Task brief:
Take the lines from the top down to and including the one with "PI = math.pi" and repeat them exactly. Omit images.

Available data:
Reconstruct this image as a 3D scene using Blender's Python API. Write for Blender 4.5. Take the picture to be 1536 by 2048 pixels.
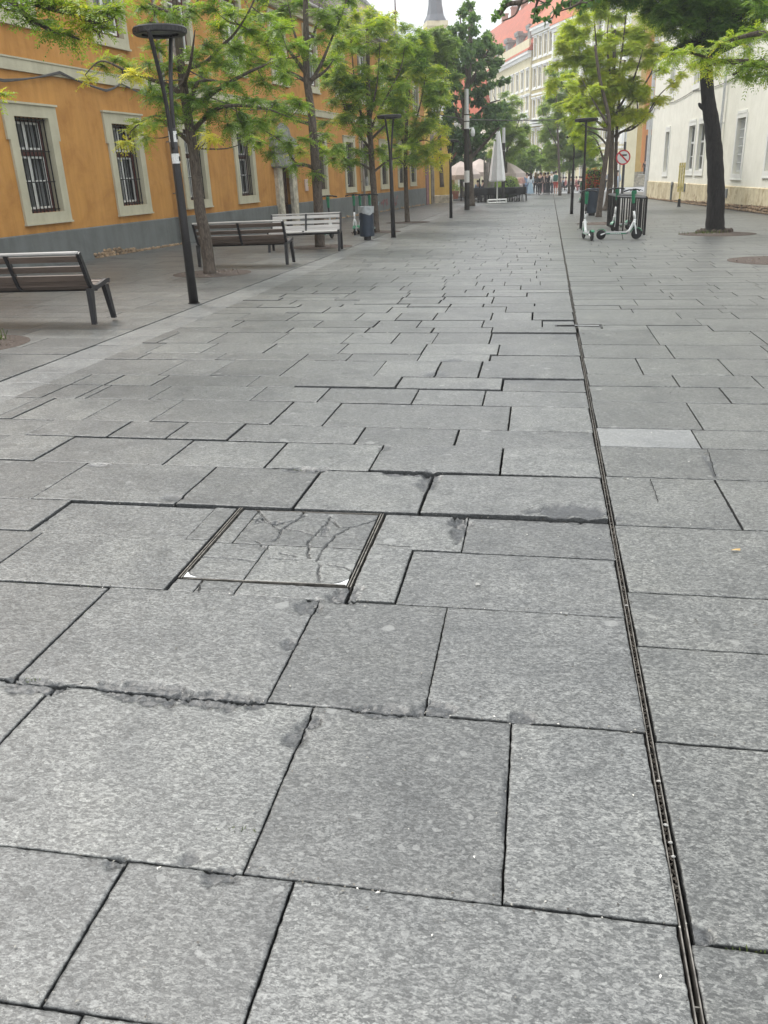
import bpy, math, random
import numpy as np
from mathutils import Matrix, Vector
for o in list(bpy.data.objects): bpy.data.objects.remove(o)
S = bpy.context.scene; C = S.collection
random.seed(7); rng = np.random.default_rng(11)
PI = math.pi

# ------------------------------------------------------------------ camera
F, CX, CY, HC = 1655., 768., 1024., 1.55
def cdir(x, y): return np.array([(x-CX)/F, -(y-CY)/F, -1.])
def nrm(v): return v/np.linalg.norm(v)
UP = nrm(np.cross(cdir(1080, 336), cdir(-3920, 336+225)))
if UP[1] < 0: UP = -UP
GC = nrm(np.cross(cdir(1080, 350), cdir(-9000, 640)))
if GC[1] < 0: GC = -GC
q1 = cdir(1080, 350); FW = nrm(q1-UP*q1.dot(UP)); RT = np.cross(FW, UP)
RW = np.array([RT, FW, UP]); GN = RW@GC; CAM = np.array([0, 0, HC])
def ray(x, y): return RW@cdir(x, y)
def gz(x, y): return float(-(GN[0]*x+GN[1]*y)/GN[2])          # height of the paved ground
def G(x, y):                                                  # photo pixel -> ground point
    r = ray(x, y); t = -HC*GN[2]/(GN@r); return CAM+t*r
def at(x, y, v):                                              # photo pixel -> point at distance v down the street
    r = ray(x, y); return CAM+r*(v/r[1])
cam = bpy.data.cameras.new('Camera'); camo = bpy.data.objects.new('Camera', cam); C.objects.link(camo)
S.camera = camo
M3 = Matrix([list(r) for r in RW]); camo.matrix_world = Matrix.Translation((0, 0, HC)) @ M3.to_4x4()
cam.sensor_fit = 'VERTICAL'; cam.sensor_height = 24; cam.lens = F/2048*24
cam.clip_start = .05; cam.clip_end = 3000
S.render.resolution_x = 768; S.render.resolution_y = 1024

# ------------------------------------------------------------------ world, sun, exposure
SUN_EL, SUN_AZ = math.radians(56), math.radians(-48)           # azimuth clockwise from the street direction
W = bpy.data.worlds.new('World'); S.world = W; W.use_nodes = True
nt = W.node_tree; nt.nodes.clear()
wo = nt.nodes.new('ShaderNodeOutputWorld'); bg = nt.nodes.new('ShaderNodeBackground')
sky = nt.nodes.new('ShaderNodeTexSky'); sky.sky_type = 'NISHITA'; sky.sun_disc = False
sky.sun_elevation = SUN_EL; sky.sun_rotation = SUN_AZ; sky.dust_density = 3
tc = nt.nodes.new('ShaderNodeTexCoord'); mp = nt.nodes.new('ShaderNodeMapping'); mp.inputs['Scale'].default_value = (1, 1, 2.4)
nz = nt.nodes.new('ShaderNodeTexNoise'); nz.inputs['Scale'].default_value = 3.2; nz.inputs['Detail'].default_value = 6; nz.inputs['Roughness'].default_value = .55
rp = nt.nodes.new('ShaderNodeValToRGB'); rp.color_ramp.elements[0].position = .36; rp.color_ramp.elements[1].position = .62
rp.color_ramp.elements[0].color = (7.3, 8.0, 8.5, 1); rp.color_ramp.elements[1].color = (10.2, 10.2, 10.1, 1)
sx = nt.nodes.new('ShaderNodeSeparateXYZ'); mr = nt.nodes.new('ShaderNodeMapRange'); mr.inputs[1].default_value = .0; mr.inputs[2].default_value = .8; mr.inputs[3].default_value = .60; mr.inputs[4].default_value = 1.28
mg = nt.nodes.new('ShaderNodeVectorMath'); mg.operation = 'SCALE'
mx = nt.nodes.new('ShaderNodeMixRGB'); mx.inputs[0].default_value = .93
L = nt.links.new
L(tc.outputs['Generated'], mp.inputs[0]); L(mp.outputs[0], nz.inputs['Vector']); L(nz.outputs[0], rp.inputs[0])
L(sky.outputs[0], mx.inputs[1]); L(rp.outputs[0], mx.inputs[2]); L(tc.outputs['Generated'], sx.inputs[0]); L(sx.outputs[2], mr.inputs[0]); L(mx.outputs[0], mg.inputs[0]); L(mr.outputs[0], mg.inputs['Scale']); L(mg.outputs[0], bg.inputs[0]); L(bg.outputs[0], wo.inputs[0])
bg.inputs[1].default_value = .105
sl = bpy.data.lights.new('Sun', 'SUN'); sl.energy = 1.7; sl.angle = math.radians(16); sl.color = (1, .96, .9)
so = bpy.data.objects.new('Sun', sl); C.objects.link(so)
sd = Vector((math.sin(SUN_AZ)*math.cos(SUN_EL), math.cos(SUN_AZ)*math.cos(SUN_EL), math.sin(SUN_EL)))
so.rotation_euler = sd.to_track_quat('Z', 'Y').to_euler(); so.location = (0, 0, 40)
S.view_settings.view_transform = 'Standard'; S.view_settings.look = 'None'
S.view_settings.exposure = 0.9; S.view_settings.gamma = 1
S.render.engine = 'CYCLES'

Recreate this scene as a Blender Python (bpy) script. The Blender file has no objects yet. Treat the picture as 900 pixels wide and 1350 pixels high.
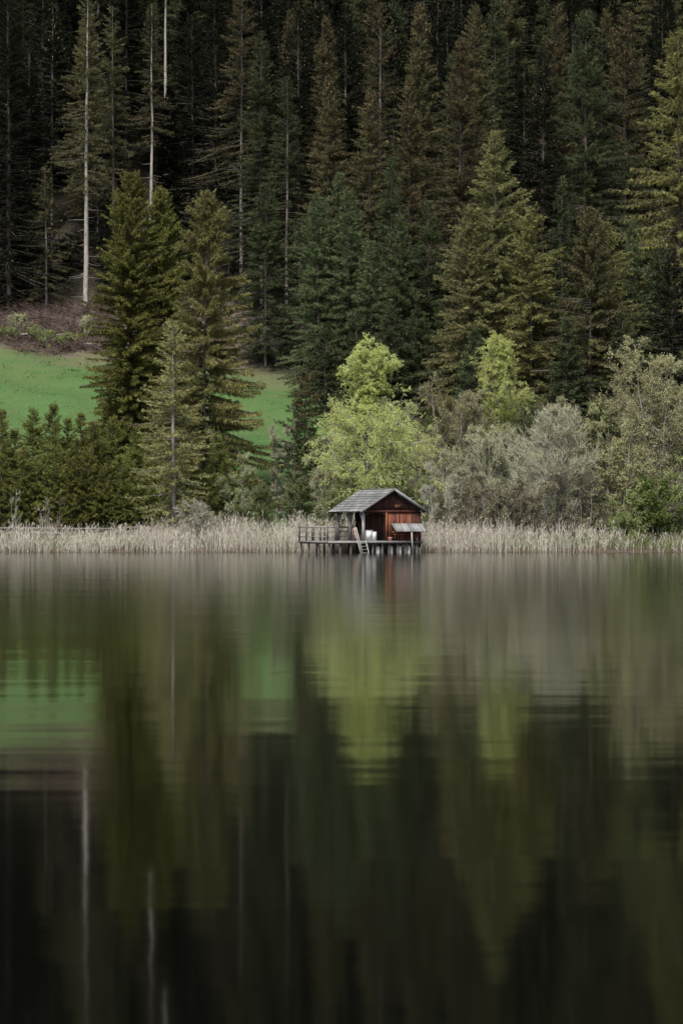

Complete output:
Reconstruct this image as a 3D scene using Blender's Python API. Write for Blender 4.5. Take the picture to be 1536 by 2048 pixels.
import bpy, math, random
import numpy as np
from mathutils import Matrix, Vector
for o in list(bpy.data.objects): bpy.data.objects.remove(o)
S = bpy.context.scene; C = S.collection
random.seed(7); rng = np.random.default_rng(11)
PI = math.pi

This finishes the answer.